Article body
Les oeuvres photographiques qui accompagnent le présent dossier n’ont certes pas été conçues en prévision d’un dossier thématique sur la « Répétition et l’habitude dans les pratiques quotidiennes », mais elles entretiennent avec lui des affinités électives, telles ces mystérieuses « Correspondances » au coeur de l’esthétique baudelairienne, qu’il convient d’expliciter afin de mieux en apprécier le caractère médiateur.
Christian Barré est un artiste photographe, vidéaste et designer dont l’oeuvre interroge, de propos délibéré, le rapport d’asservissement au discours publicitaire qui caractérise nos comportements culturels, dans le contexte d’un environnement médiatique exploitant l’image à des fins persuasives, manipulatrices, voire abrutissantes. L’enjeu consiste pour lui à se jouer de la perception commune et de sa capacité à distinguer le réel de l’image publicitaire.
Dans l’intervalle de la perception à sa subversion, on découvre cependant comme des « forêts de symboles » qui nous interpellent d’un regard familier. Ainsi en est-il de cette ballerine de la page couverture, assujettie par la nature de son art à la tyrannie de la répétition, mais qui se retrouve en l’occurrence bien loin du cadre habituel. Et le titre « Like a complete unknown » évoque un vers d’une chanson de Bob Dylan, « Like a Rolling Stone » (« How does it feel/ To be on you own/ With no direction home/ Like a complete unknown? »), illustrant justement la déchéance d’une fille de bonne famille.
Puis, interviennent cette « caissière courage » et ces itinérants qui applaudissent, tout droit sortis d’un quotidien des plus prosaïques. Quoi de plus commun, en effet, que l’indigence et l’absurdité de la tâche toujours recommencée ? Et pourtant, le sens surgit de ces mains qui se disposent à la rencontre, figées dans le temps et le silence par la photographie, marquant une pause avant la reprise inévitable du travail ou le retour à une posture plus habituelle qui est celle de la mendicité ou du marchandage.
Enfin, ce micro tendu, cette mise en abyme du conducteur de véhicules publicitaires, ces réitérations paradoxales de l’accident et cet homme au front marqué, à la manière des nazis du film Inglorious Basterds de Quentin Tarantino, constituent autant de détournements du familier, voire de subversion de la répétition, puisque dans la reprise s’opère chaque fois une sorte de synesthésie, moins sensorielle que cognitive, et qui renvoie d’un médium à l’autre.
Toutefois, c’est peut-être le « Monument à la prostituée inconnue » qui symbolise le mieux, par sa circularité réfractaire à toute verticalité, l’éternel retour de l’habitude et le cercle vicieux des pratiques quotidiennes.
Appendices
Note biographique
Christian Barré
Christian Barré vit et travaille à Montréal.

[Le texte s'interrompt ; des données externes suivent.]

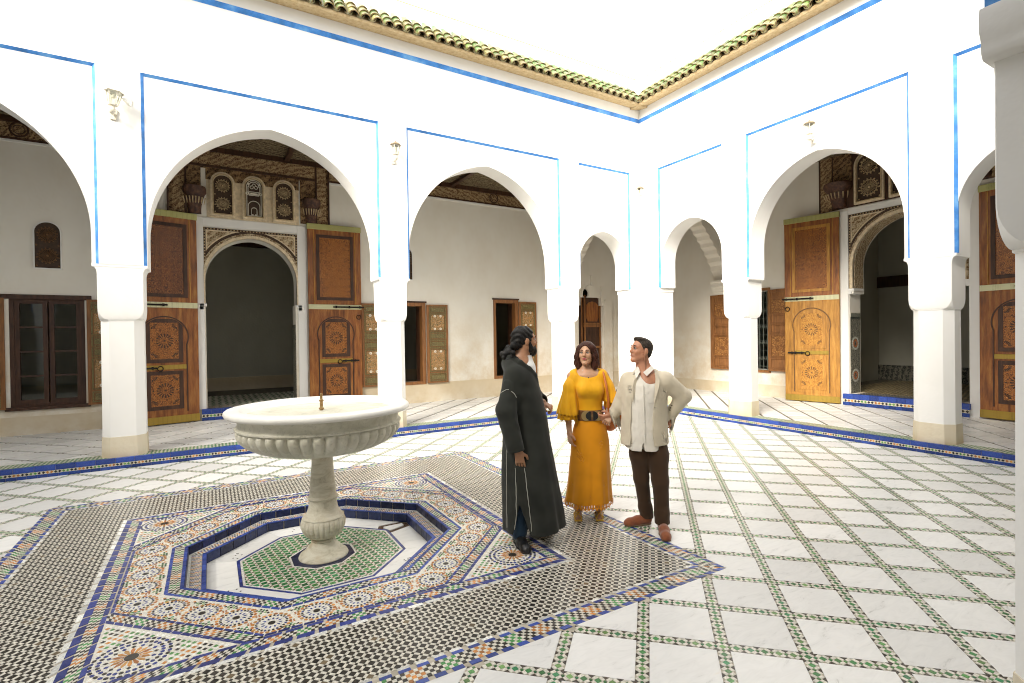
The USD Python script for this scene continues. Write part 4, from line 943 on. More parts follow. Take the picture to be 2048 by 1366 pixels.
for (a, b, z0, z1), (sa, sb) in zip(win[1:], ((1.225, 1.78), (3.86, 4.42))):
    k = group_part(ga, 'window')
    part(k, 'frame', GA.slab(sbox(a-.05, z0-.05, b+.06, z1+.05).difference(sbox(a+.02, z0+.02, b-.03, z1-.03)), -.02, .16), 'shutter_wood')
    part(k, 'lintel', GA.box(a-.08, b+.09, -.03, .05, z1+.05, z1+.09, .003), 'dark_wood'); part(k, 'inner_shutter', GA.box(b-.03, b+.0, .16, .42, z0, z1), 'dark_wood')
    shutter(ga, GA, sa, sb, z0-.03, z1+.01)
    if a < 2: shutter(ga, GA, -.34, .18, z0-.03, z1+.01)
for a, b, z0, z1 in ((-5.885, -5.545, 3.04, 3.84), (.56, .89, 3.14, 3.90)):
    k = lattice_window(ga, GA, a, b, z0, z1, -.004, frame=False, mat_pat='pattern_brown'); part(k, 'arch_frame', GA.slab(Point((a+b)/2, z1-(b-a)/2).buffer((b-a)/2+.018).union(sbox(a-.018, z0-.018, b+.018, z1-(b-a)/2)).difference(Point((a+b)/2, z1-(b-a)/2).buffer((b-a)/2).union(sbox(a, z0, b, z1-(b-a)/2))), -.03, .01), 'white_plaster')
# frieze and cedar ceiling along the gallery
for a, b in ((-10, -3.99), (-.99, X2-.5)):
    part(ga, 'frieze', GA.box(a, b, -.02, .02, 5.24, 5.56), 'carved_tan')
    part(ga, 'frieze_rail', [GA.box(a, b, -.035, 0, 5.21, 5.245), GA.box(a, b, -.05, 0, 5.53, 5.60)], 'dark_wood')
    part(ga, 'frieze_edge', GA.box(a, b, -.02, 0, 5.17, 5.21), 'white_plaster')
for s in (-6.05, 3.15, 1.2):
    part(ga, 'frieze_medallion', [ringm(GA, s, 5.39, .105, .13, -.034, -.01), ringm(GA, s, 5.39, .07, .08, -.03, -.01)], 'dark_wood')
part(ga, 'ceiling', GA.box(-13.4, X2, -(DEEP-TH)-.0, .0, 5.60, 5.66), 'painted_ceiling')
part(ga, 'ceiling_beam', [GA.box(-10, X2-3.2, -t-.05, -t, 5.50, 5.60) for t in (.02,)]+[GA.box(s, s+.09, -DEEP+TH, 0, 5.52, 5.60) for s in np.arange(-9.5, 5.4, 1.9)], 'dark_wood')
part(ga, 'roof', GA.box(-13.6, X2+5, -DEEP+.3, 5.2, 5.75, 6.0), 'dado_plaster')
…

Il possède une maîtrise es arts de l’Université du Québec à Montréal. Il fait un travail photographique, vidéographique et installatif. On a pu voir ses réalisations à la Montreal Telegraph, au Centre d’essai 3e impérial, au Centre Plein sud, dans le cadre du Prix Duchamp-Villon, au Mois de la Photo à Montréal et lors du symposium organisé par Virose à Porto. Christian Barré présenta le corpus photographique Dignité au Musée d’art contemporain de Montréal, prit part à la Biennale de Montréal en 2004 et à la Manif d’art 3 de Québec. Il exposait son travail en duo avec Catherine Plaisance en 2007 à la (Im)mortal love international biennal de Varsovie. Depuis 1993, il a été plusieurs fois boursier du Conseil des arts et des lettres du Québec et du Conseil des arts du Canada.